The separation of powers among the federal legislative, executive and judicial branches is as old as the U.S. Constitution itself. And yet, courts continue to struggle with disputes among the branches.
In a new article, Shalev Roisman, associate professor of law and distinguished early career scholar at the University of Arizona James E. Rogers College of Law, proposes a balancing test that he says addresses the weaknesses of the current dominant approaches.
In “Balancing Interests in the Separation of Powers,” forthcoming in the University of Chicago Law Review, Shalev proposes a two-part interest balancing test. The first part asks whether the action of one branch interferes with the powers of another. If so, the second part asks whether the interest served by the interference is sufficiently strong to be justified. Shalev’s interest balancing test is very similar to the Constitutional levels of scrutiny that have long been applied in the context of individual rights.

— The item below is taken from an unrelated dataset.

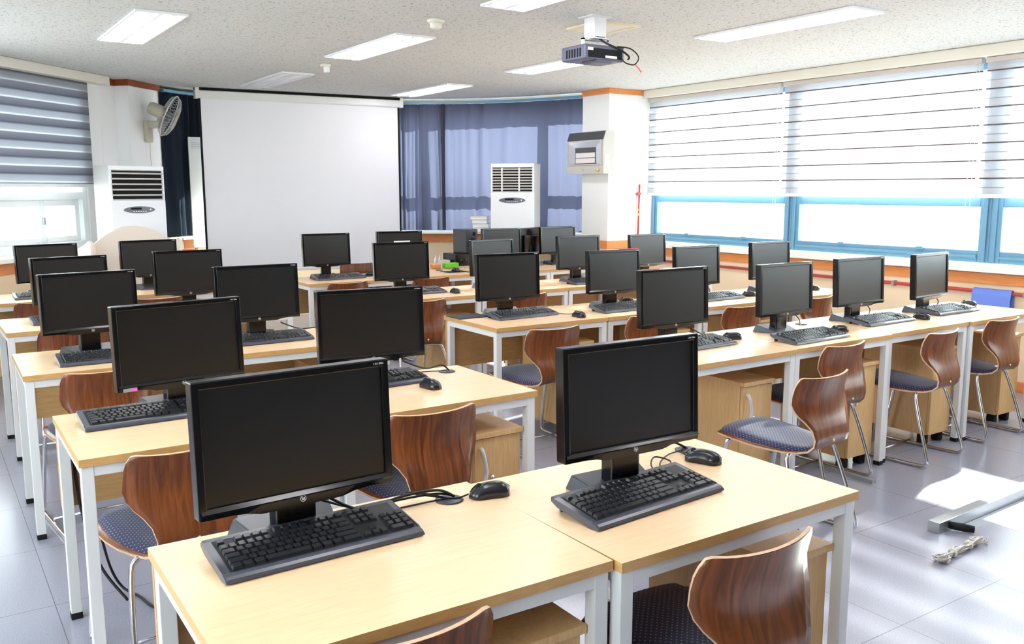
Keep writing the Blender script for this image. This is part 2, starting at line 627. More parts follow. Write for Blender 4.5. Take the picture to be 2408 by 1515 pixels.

In formulating the interest balancing test, Shalev drew upon his experience at the U.S. Department of Justice Office of Legal Counsel (OLC), where he advised the president and executive branch agencies. “I did a lot of work on separation-of-powers disputes,” he recalled. “And in doing that, I noticed that when Congress and the president both have power to act and come into conflict, there was no real coherent way that we had to resolve those conflicts.”
Incidentally, Shalev’s experience in OLC aligned with my own experience there – a few years before him. (I was in OLC from 1985-1987; Shalev was there from 2015-2017.)
“People have struggled with this question for a long time of how to resolve disputes between Congress and the president and it’s actually quite hard to say something new about it,” Shalev said. “I am proud of the paper in that it is contributing to the debate by providing an alternative method.”